When you inspect element all the classes and ids are short and obscure, changing each time the page is loaded. I'm sure on the developers' end it's all human readable and the server is generating all that mess but my question is why would they do this?

Is there any benefit to making their source (which most bots can't crawl anyway because of JS) obscure and unreadable? Is it to prevent something?




They have open sourced the tools for this: https://code.google.com/p/closure-stylesheets/#Renaming

The stated reason is to reduce file size.


I would imagine that http gzip compression would cut transmission size just as well regardless of whether the file text is minified or not.

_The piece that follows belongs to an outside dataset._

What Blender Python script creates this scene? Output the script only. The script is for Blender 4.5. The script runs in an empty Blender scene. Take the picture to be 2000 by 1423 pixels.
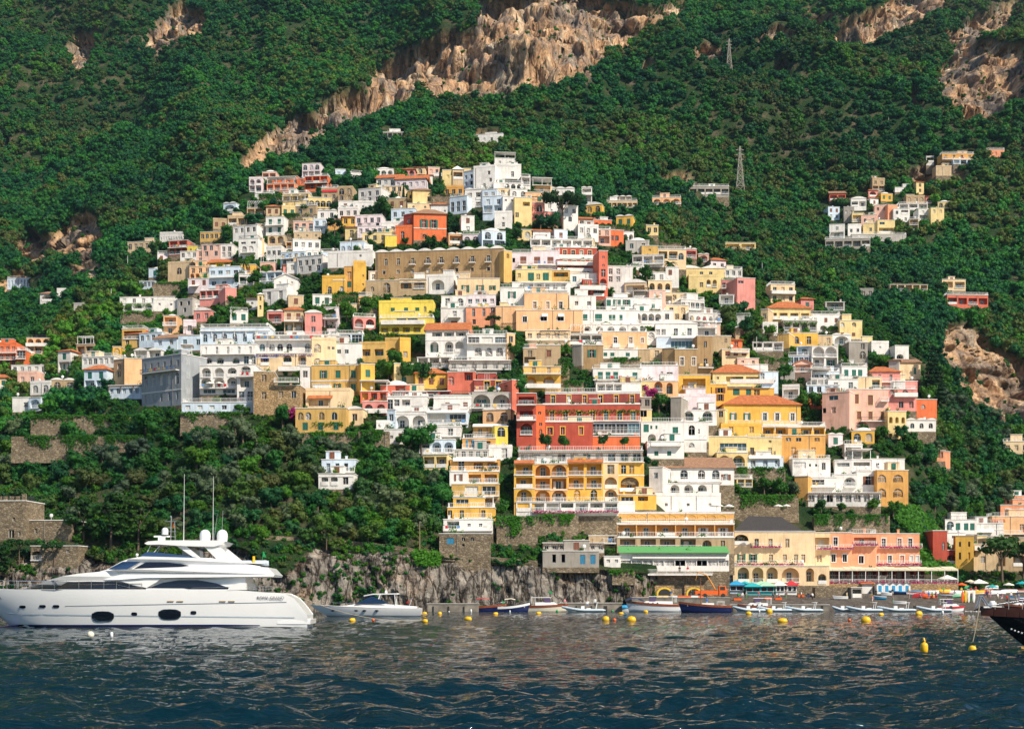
import bpy, bmesh, math, random
import numpy as np
from mathutils import Vector, Matrix
from mathutils.bvhtree import BVHTree
from mathutils.geometry import tessellate_polygon
# ---------------------------------------------------------------- camera, sky, sun, exposure
F = 2800.0      # focal length in photograph pixels (the photograph is 2000 wide)
CX = 1000.0
HY = 1168.0     # horizon row
EYE = 2.6
scene = bpy.context.scene
cam_data = bpy.data.cameras.new('camera')
cam = bpy.data.objects.new('camera', cam_data)
scene.collection.objects.link(cam)
cam.location = (0, 0, EYE)
cam.rotation_euler = (math.radians(90), 0, 0)
cam_data.sensor_width = 36
cam_data.lens = F / 2000 * 36
cam_data.shift_y = (HY - 711.5) / 2000
cam_data.clip_start = 0.5
cam_data.clip_end = 6000
scene.camera = cam
SUN_ELEV, SUN_AZ = math.radians(42), math.radians(48)    # azimuth: to the camera's right, behind it
sdir = Vector((math.cos(SUN_ELEV) * math.sin(SUN_AZ), -math.cos(SUN_ELEV) * math.cos(SUN_AZ), math.sin(SUN_ELEV)))
world = bpy.data.worlds.new('World')
scene.world = world
world.use_nodes = True
wn = world.node_tree
for n in list(wn.nodes): wn.nodes.remove(n)
sky = wn.nodes.new('ShaderNodeTexSky'); sky.sky_type = 'NISHITA'; sky.sun_disc = False
sky.sun_elevation = SUN_ELEV
sky.sun_rotation = math.atan2(sdir.x, sdir.y)
sky.air_density = 1.0; sky.dust_density = 0.4; sky.ozone_density = 2.0
bg = wn.nodes.new('ShaderNodeBackground'); bg.inputs['Strength'].default_value = 0.10
wo = wn.nodes.new('ShaderNodeOutputWorld')
wn.links.new(sky.outputs[0], bg.inputs[0]); wn.links.new(bg.outputs[0], wo.inputs[0])
sun_data = bpy.data.lights.new('sun', 'SUN')
sun_data.energy = 5.0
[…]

And I would be wrong; this guy found that gzipped minified text can be 50% smaller than the original gzipped file: http://stackoverflow.com/questions/807119/gzip-versus-minify


The html, css, and javascript are compressed. Compressing the files would reduce propagation delay making happier users. Also the slightly reduced bandwidth requirement probably saves google a pretty dime when you consider the number of requests they have.


Actually compressing doesn't make any difference to the propogation delay since that's the time to the first byte, which remains the same, irrespective of data size. In fact, if compression is performed on the fly, then it will likely increase propogation delay. You're probably referring to transmission time, which is a function of data size.


A lot of their products are built with GWT https://developers.google.com/web-toolkit/

which compiles the client side code automatically.

So its more that the code is auto-generated (and because its generated it doesnt need to be readable), rather than deliberately obscured.


Google has turned GWT over to an external team and is no longer using it for new apps.

Google has been using AngularJS for some new sites.

But no matter how you do it, single page apps usually result in a heavily minified representation.


Think of HTML as assembly language. When I was writing compilers, my boss told me "A good compiler should generate assembly language that an assembly language programmer would be fired for writing".

And so it is with HTML.


It may just be a side effect of minifying the code.


I don't know if it is done intentionally or not or if it has any value to Google, but it makes it a lot harder to write browser extensions that interact with those sites. (If you open the console when running Rapportive on gmail, for example, you can see through their logging what work is required to overcome it.)